#### DATASET EXTRACT ####
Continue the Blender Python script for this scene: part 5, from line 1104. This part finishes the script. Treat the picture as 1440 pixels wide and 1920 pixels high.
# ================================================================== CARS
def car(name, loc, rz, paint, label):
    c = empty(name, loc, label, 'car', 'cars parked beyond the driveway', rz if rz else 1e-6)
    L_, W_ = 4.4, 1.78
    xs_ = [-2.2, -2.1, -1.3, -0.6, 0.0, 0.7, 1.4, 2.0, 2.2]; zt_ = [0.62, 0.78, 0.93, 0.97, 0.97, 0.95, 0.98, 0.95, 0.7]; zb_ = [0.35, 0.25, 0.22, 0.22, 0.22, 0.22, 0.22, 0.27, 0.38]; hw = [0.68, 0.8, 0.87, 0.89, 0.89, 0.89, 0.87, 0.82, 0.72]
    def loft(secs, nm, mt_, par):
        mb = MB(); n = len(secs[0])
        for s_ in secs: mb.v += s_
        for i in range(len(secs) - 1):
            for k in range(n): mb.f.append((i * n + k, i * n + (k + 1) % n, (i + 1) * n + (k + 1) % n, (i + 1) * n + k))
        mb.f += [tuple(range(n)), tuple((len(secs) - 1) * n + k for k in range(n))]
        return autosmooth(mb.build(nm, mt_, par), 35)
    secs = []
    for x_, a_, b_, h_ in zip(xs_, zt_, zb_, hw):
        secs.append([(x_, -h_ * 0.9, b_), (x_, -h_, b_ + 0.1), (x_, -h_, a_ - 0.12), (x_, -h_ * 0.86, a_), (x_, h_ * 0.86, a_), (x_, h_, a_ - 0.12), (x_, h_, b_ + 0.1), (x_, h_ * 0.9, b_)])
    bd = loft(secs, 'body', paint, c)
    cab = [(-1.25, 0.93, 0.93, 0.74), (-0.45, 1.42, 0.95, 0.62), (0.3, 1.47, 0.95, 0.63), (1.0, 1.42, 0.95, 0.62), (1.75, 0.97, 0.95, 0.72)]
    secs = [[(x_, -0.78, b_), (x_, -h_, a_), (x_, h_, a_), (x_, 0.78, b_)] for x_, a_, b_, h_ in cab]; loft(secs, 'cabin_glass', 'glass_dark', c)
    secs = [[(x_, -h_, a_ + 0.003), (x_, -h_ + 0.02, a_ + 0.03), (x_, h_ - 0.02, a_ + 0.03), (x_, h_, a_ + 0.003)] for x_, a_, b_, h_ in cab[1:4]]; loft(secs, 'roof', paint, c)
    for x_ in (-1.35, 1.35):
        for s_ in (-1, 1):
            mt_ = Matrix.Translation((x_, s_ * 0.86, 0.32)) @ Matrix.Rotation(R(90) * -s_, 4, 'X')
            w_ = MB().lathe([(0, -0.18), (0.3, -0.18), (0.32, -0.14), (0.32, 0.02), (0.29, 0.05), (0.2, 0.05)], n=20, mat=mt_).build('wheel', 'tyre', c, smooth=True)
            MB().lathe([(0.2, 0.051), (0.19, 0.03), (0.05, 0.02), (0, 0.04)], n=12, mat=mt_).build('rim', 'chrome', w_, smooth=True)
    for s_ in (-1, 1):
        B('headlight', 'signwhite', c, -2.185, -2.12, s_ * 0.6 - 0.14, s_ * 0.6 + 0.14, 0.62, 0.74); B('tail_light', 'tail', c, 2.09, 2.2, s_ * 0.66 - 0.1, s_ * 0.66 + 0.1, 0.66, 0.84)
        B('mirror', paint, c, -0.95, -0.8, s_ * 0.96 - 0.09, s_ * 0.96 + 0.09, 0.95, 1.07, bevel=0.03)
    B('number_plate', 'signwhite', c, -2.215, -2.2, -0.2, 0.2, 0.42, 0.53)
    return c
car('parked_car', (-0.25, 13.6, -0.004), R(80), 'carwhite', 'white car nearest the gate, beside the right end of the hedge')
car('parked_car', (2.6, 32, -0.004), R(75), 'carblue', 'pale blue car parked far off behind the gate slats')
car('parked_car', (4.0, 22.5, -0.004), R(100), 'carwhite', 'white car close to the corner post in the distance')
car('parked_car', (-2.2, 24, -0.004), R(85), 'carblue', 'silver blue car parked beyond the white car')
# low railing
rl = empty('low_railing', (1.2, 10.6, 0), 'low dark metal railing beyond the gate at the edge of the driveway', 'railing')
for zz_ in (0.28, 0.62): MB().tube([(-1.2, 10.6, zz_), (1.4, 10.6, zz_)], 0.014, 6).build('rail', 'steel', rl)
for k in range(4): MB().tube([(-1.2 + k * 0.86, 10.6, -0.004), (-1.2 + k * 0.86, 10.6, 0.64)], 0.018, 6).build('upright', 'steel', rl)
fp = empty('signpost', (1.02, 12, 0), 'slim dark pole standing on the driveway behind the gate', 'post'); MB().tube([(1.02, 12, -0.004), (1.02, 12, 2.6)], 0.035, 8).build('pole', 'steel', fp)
####
§ **AIM OF THE EXERCISE**
Please reproduce each line exactly as written.

§ **COMPLETE OUTPUT**
Continue the Blender Python script for this scene: part 5, from line 1104. This part finishes the script. Treat the picture as 1440 pixels wide and 1920 pixels high.
# ================================================================== CARS
def car(name, loc, rz, paint, label):
    c = empty(name, loc, label, 'car', 'cars parked beyond the driveway', rz if rz else 1e-6)
    L_, W_ = 4.4, 1.78
    xs_ = [-2.2, -2.1, -1.3, -0.6, 0.0, 0.7, 1.4, 2.0, 2.2]; zt_ = [0.62, 0.78, 0.93, 0.97, 0.97, 0.95, 0.98, 0.95, 0.7]; zb_ = [0.35, 0.25, 0.22, 0.22, 0.22, 0.22, 0.22, 0.27, 0.38]; hw = [0.68, 0.8, 0.87, 0.89, 0.89, 0.89, 0.87, 0.82, 0.72]
    def loft(secs, nm, mt_, par):
        mb = MB(); n = len(secs[0])
        for s_ in secs: mb.v += s_
        for i in range(len(secs) - 1):
            for k in range(n): mb.f.append((i * n + k, i * n + (k + 1) % n, (i + 1) * n + (k + 1) % n, (i + 1) * n + k))
        mb.f += [tuple(range(n)), tuple((len(secs) - 1) * n + k for k in range(n))]
        return autosmooth(mb.build(nm, mt_, par), 35)
    secs = []
    for x_, a_, b_, h_ in zip(xs_, zt_, zb_, hw):
        secs.append([(x_, -h_ * 0.9, b_), (x_, -h_, b_ + 0.1), (x_, -h_, a_ - 0.12), (x_, -h_ * 0.86, a_), (x_, h_ * 0.86, a_), (x_, h_, a_ - 0.12), (x_, h_, b_ + 0.1), (x_, h_ * 0.9, b_)])
    bd = loft(secs, 'body', paint, c)
    cab = [(-1.25, 0.93, 0.93, 0.74), (-0.45, 1.42, 0.95, 0.62), (0.3, 1.47, 0.95, 0.63), (1.0, 1.42, 0.95, 0.62), (1.75, 0.97, 0.95, 0.72)]
    secs = [[(x_, -0.78, b_), (x_, -h_, a_), (x_, h_, a_), (x_, 0.78, b_)] for x_, a_, b_, h_ in cab]; loft(secs, 'cabin_glass', 'glass_dark', c)
    secs = [[(x_, -h_, a_ + 0.003), (x_, -h_ + 0.02, a_ + 0.03), (x_, h_ - 0.02, a_ + 0.03), (x_, h_, a_ + 0.003)] for x_, a_, b_, h_ in cab[1:4]]; loft(secs, 'roof', paint, c)
    for x_ in (-1.35, 1.35):
        for s_ in (-1, 1):
            mt_ = Matrix.Translation((x_, s_ * 0.86, 0.32)) @ Matrix.Rotation(R(90) * -s_, 4, 'X')
            w_ = MB().lathe([(0, -0.18), (0.3, -0.18), (0.32, -0.14), (0.32, 0.02), (0.29, 0.05), (0.2, 0.05)], n=20, mat=mt_).build('wheel', 'tyre', c, smooth=True)
            MB().lathe([(0.2, 0.051), (0.19, 0.03), (0.05, 0.02), (0, 0.04)], n=12, mat=mt_).build('rim', 'chrome', w_, smooth=True)
    for s_ in (-1, 1):
        B('headlight', 'signwhite', c, -2.185, -2.12, s_ * 0.6 - 0.14, s_ * 0.6 + 0.14, 0.62, 0.74); B('tail_light', 'tail', c, 2.09, 2.2, s_ * 0.66 - 0.1, s_ * 0.66 + 0.1, 0.66, 0.84)
        B('mirror', paint, c, -0.95, -0.8, s_ * 0.96 - 0.09, s_ * 0.96 + 0.09, 0.95, 1.07, bevel=0.03)
    B('number_plate', 'signwhite', c, -2.215, -2.2, -0.2, 0.2, 0.42, 0.53)
    return c
car('parked_car', (-0.25, 13.6, -0.004), R(80), 'carwhite', 'white car nearest the gate, beside the right end of the hedge')
car('parked_car', (2.6, 32, -0.004), R(75), 'carblue', 'pale blue car parked far off behind the gate slats')
car('parked_car', (4.0, 22.5, -0.004), R(100), 'carwhite', 'white car close to the corner post in the distance')
car('parked_car', (-2.2, 24, -0.004), R(85), 'carblue', 'silver blue car parked beyond the white car')
# low railing
rl = empty('low_railing', (1.2, 10.6, 0), 'low dark metal railing beyond the gate at the edge of the driveway', 'railing')
for zz_ in (0.28, 0.62): MB().tube([(-1.2, 10.6, zz_), (1.4, 10.6, zz_)], 0.014, 6).build('rail', 'steel', rl)
for k in range(4): MB().tube([(-1.2 + k * 0.86, 10.6, -0.004), (-1.2 + k * 0.86, 10.6, 0.64)], 0.018, 6).build('upright', 'steel', rl)
fp = empty('signpost', (1.02, 12, 0), 'slim dark pole standing on the driveway behind the gate', 'post'); MB().tube([(1.02, 12, -0.004), (1.02, 12, 2.6)], 0.035, 8).build('pole', 'steel', fp)